While the multi-band electric tilt circuit board 10 of FIG. 1 is illustrated as servicing two RF bands, one of ordinary skill in the art will recognize that this structure may be expanded to three or more RF bands. In such a case, the number of phase shifters, and the number of ports on the combiners, would increase with each additional band. Additionally, a multi-band electrical tilt circuit board 10 may be configured for high band or low band operation. In one example, involving low band frequencies, the first RF band may comprise 880-960 MHz and the second RF band may comprise 790-862 MHz. In another example involving high band frequencies, the first RF band may be 1710-1880 MHz and the second RF band may be 1920 MHz-2170 MHz. Alternatively with respect to this example, a third RF band at 2.5-2.7 GHz may be included. In another alternative embodiment, the first RF band may be 1710-2170 MHz and the second RF band may be 2.5-2.7 GHz. Additional combinations of bands are contemplated.

Referring to FIG. 2, the schematic illustration of a multi-band electrical tilt circuit board 10 from FIG. 1 is illustrated with coaxial connections to other components. Each antenna element 34 is coupled to a combiner 20 by way of a coaxial transmission line 32 and a cable termination 22. In some embodiments, each radiating element may be associated with a circuit board or boards for terminating coaxial transmission line 36 and for providing a balun for converting RF signals from unbalanced to balanced and back. The transmission line termination 12 terminates coaxial transmission line 36 from a radio operating in the first RF band, and transmission line termination 14 terminates coaxial transmission line 38 from a radio operating in the second RF band.

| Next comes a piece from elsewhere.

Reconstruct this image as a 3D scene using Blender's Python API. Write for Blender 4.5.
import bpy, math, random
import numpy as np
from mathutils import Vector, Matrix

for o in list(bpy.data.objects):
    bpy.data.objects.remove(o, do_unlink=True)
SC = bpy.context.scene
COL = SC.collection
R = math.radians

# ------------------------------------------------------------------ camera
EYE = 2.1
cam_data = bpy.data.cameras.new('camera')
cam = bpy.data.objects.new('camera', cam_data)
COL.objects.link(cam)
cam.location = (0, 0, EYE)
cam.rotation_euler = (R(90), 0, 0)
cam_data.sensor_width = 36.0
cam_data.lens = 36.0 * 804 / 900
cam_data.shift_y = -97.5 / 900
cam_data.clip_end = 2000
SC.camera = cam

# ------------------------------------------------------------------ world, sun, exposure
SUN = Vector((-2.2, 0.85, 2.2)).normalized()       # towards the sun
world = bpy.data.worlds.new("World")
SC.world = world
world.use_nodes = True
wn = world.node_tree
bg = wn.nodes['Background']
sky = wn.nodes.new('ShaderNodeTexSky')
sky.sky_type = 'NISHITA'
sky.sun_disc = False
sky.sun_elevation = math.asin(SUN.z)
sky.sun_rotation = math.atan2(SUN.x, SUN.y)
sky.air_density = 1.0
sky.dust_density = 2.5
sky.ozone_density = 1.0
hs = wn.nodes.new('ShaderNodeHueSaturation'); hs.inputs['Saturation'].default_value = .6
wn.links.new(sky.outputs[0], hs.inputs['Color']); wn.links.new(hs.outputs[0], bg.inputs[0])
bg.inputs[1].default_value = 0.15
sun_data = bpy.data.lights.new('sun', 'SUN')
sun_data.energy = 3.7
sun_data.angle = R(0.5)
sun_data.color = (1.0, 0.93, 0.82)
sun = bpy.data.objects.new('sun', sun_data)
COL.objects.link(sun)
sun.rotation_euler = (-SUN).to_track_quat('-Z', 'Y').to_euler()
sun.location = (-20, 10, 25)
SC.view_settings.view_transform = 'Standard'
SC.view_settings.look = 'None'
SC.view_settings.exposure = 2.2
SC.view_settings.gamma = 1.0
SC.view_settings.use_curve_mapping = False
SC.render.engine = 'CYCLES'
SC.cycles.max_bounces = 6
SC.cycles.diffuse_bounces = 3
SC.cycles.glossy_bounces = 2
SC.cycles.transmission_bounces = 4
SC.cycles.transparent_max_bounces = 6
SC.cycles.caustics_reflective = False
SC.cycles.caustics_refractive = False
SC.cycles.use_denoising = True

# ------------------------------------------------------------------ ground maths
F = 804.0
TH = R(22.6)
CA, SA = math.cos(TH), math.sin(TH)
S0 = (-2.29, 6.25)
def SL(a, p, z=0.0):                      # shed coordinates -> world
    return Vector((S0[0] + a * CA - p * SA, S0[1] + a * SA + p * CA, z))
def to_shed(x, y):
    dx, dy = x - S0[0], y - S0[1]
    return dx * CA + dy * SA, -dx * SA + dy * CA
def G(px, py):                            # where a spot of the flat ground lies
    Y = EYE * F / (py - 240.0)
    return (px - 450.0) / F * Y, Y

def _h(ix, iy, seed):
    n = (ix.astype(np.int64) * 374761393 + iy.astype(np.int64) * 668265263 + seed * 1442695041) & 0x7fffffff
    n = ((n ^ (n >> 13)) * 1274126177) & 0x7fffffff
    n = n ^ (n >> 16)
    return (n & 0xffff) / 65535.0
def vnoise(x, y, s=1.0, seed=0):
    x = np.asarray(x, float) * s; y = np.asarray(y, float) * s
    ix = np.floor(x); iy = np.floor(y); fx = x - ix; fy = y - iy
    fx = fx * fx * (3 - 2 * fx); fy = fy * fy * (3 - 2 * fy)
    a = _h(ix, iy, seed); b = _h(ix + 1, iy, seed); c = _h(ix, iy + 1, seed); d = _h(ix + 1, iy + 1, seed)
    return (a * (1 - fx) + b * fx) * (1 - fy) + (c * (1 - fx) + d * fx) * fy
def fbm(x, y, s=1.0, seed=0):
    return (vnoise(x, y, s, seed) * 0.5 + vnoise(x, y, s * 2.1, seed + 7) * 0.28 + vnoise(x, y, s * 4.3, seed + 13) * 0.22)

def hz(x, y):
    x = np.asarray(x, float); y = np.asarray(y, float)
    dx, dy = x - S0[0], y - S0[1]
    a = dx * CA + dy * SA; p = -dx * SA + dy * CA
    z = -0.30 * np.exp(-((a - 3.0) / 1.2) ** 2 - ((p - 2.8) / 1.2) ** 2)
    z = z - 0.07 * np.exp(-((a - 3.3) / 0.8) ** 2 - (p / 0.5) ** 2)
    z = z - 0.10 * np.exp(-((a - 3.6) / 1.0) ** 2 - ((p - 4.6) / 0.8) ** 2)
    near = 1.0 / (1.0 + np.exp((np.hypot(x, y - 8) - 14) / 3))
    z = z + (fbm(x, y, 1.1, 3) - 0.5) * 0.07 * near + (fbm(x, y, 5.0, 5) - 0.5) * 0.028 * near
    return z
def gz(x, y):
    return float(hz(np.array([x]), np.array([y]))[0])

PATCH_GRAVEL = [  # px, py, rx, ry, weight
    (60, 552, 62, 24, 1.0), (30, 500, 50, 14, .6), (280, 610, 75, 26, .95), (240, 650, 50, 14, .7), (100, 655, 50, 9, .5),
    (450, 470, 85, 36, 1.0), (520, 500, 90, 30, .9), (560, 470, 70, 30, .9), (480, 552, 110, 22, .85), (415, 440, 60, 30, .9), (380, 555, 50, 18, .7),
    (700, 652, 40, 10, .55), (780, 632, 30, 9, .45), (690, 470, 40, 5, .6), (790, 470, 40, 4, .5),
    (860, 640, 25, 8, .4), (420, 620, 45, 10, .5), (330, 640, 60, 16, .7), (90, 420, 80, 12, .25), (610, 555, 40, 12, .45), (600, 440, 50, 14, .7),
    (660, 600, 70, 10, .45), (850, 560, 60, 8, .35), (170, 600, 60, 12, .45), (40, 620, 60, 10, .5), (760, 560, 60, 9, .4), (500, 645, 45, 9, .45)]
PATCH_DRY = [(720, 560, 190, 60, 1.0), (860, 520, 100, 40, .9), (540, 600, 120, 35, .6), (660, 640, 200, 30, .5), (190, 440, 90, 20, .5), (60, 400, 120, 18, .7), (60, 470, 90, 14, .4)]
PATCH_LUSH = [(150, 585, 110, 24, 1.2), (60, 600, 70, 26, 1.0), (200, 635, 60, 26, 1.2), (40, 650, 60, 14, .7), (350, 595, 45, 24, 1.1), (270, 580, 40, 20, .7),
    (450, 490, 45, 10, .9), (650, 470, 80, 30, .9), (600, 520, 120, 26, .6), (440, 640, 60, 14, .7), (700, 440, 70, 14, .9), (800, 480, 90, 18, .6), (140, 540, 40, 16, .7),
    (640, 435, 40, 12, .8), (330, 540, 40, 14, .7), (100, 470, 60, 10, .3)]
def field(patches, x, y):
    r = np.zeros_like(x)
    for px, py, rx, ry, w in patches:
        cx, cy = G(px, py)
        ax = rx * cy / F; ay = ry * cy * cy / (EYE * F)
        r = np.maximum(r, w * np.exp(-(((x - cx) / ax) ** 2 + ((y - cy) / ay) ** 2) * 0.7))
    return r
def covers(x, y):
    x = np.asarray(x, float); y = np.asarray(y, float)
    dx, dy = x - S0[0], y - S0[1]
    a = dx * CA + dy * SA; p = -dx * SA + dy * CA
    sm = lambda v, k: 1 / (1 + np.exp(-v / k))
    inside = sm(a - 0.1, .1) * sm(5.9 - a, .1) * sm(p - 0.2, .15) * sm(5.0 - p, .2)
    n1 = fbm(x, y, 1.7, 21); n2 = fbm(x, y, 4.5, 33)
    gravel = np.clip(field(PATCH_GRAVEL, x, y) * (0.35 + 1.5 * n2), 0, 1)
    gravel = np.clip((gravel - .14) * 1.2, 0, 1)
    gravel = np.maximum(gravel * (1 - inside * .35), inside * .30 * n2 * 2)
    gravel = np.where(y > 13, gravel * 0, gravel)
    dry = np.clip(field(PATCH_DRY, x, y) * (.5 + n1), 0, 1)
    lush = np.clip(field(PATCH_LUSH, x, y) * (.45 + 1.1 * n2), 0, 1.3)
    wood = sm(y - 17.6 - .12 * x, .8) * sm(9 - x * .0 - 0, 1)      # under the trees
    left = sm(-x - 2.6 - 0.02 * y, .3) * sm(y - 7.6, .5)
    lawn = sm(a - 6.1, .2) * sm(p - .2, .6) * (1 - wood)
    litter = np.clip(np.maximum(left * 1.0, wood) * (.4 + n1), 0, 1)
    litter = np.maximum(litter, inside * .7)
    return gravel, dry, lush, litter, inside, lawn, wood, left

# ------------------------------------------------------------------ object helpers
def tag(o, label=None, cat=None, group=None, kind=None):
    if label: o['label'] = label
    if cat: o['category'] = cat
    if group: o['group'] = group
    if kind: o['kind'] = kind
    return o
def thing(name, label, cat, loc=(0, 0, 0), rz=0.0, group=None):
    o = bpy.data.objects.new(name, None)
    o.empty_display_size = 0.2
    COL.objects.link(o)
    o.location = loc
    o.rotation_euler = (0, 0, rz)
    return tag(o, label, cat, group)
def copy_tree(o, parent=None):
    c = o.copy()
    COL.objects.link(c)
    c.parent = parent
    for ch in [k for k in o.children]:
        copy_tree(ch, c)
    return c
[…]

Referring to FIG. 3, one example of a physical implementation of a multi-band electrical tilt circuit board 110 is illustrated. In this example, a fixed portion of a first band phase shifter 116, a second band phase shifter 118 and the diplexers 120a-120g are implemented using printed circuit board (PCB) fabrication techniques. Also illustrated are coaxial terminations 112 and 114. Rotatable wiper arms for the phase shifters 116, 118 are not illustrated to enhance clarity of the fixed portions of the phase shifters 116, 118. Most preferably, the fixed portion of the phase shifters 116, 118 and the diplexers 120a-120g are fabricated on a common PCB with microstrip transmission lines providing the connections between the components. This allows for a significant reduction in cables required.

Referring to FIGS. 4 and 5, a second example of a physical implementation of a multi-band electrical tilt circuit board 210 is illustrated. In this example, each of a plurality of diplexers 220 are implemented as a microstrip-fed cavity filter including a cavity housing 240. The microstrip portion of the diplexer 220 may be fabricated on the same PCB as a fixed portion of a first band phase shifter 216 and a second band phase shifter 218. In another example, the diplexers 220 are separately fabricated PCB and cavity housing combinations, and are soldered directly to a PCB including first band phase shifter 216 and second band phase shifter 218.

The diplexers may comprise two series notch filters (see, e.g., FIGS. 5 and 6) with a common port 222 in the middle, a first band input 224 at one end, and a second band input 226 at the other end. The cavity housing 240 may be machined to provide a cavity enclosing each notch filter of the diplexer 220. Tuning plugs 242 may also be included to further tune the frequency response of the notch filters. FIG. 5 illustrates the multi-band electrical tilt circuit board 210 with the cavity housings 240 removed.

Referring to FIG. 6, one of the diplexers 220 of FIG. 5 is illustrated in detail. The diplexers 220 each have a common port 222 first band input 224, and a second band input 226. The illustrated example contains three notch filters 228a between the first band input 224 and the common port 222, and three notch filters 228b between the second band input 226 and the common port 222. The notch filters 228a, 228b, are configured to pass the first and second bands, respectively, and block other frequencies. Alternatively, the diplexers may use a number of resonant stubs that act as stop-band filters, blocking energy in specific bands. The resonant frequency most heavily depends on the length of the stub and how the stub is terminated. For example an open-circuited stub will block frequencies such that the stub is a quarter-wavelength long while a short-circuited stub will block frequencies such that the stub is a half-wavelength long. The impedance of the stub also impacts its performance and in many cases performance either in terms of amount of rejection in dB or bandwidth in frequency are improved by dividing the stub into subsections each with its own separate impedance.

Also illustrated in FIGS. 4 and 5 are coaxial terminations 212 and 214. Rotatable wiper arms for the phase shifters 216, 218 are not illustrated to enhance clarity of the fixed portions of the phase shifters 216, 218. Preferably, the fixed portion of the phase shifters 216, 218 and the diplexers 220 are fabricated on a common PCB with microstrip transmission lines providing the connections between the components. This allows for a significant reduction in cables required.

The structure of the present invention permits independent adjustment of downtilt for each band. Additionally, the present invention reduces weight and cabling complexity relative to prior-known solutions.

While the invention has been described above by reference to various embodiments, it should be understood that many changes and modifications can be made without departing from the scope of the invention. It is therefore intended that the foregoing detailed description be regarded as illustrative rather than limiting, and that it be understood that it is the following claims, including all equivalents, that are intended to define the spirit and scope of this invention.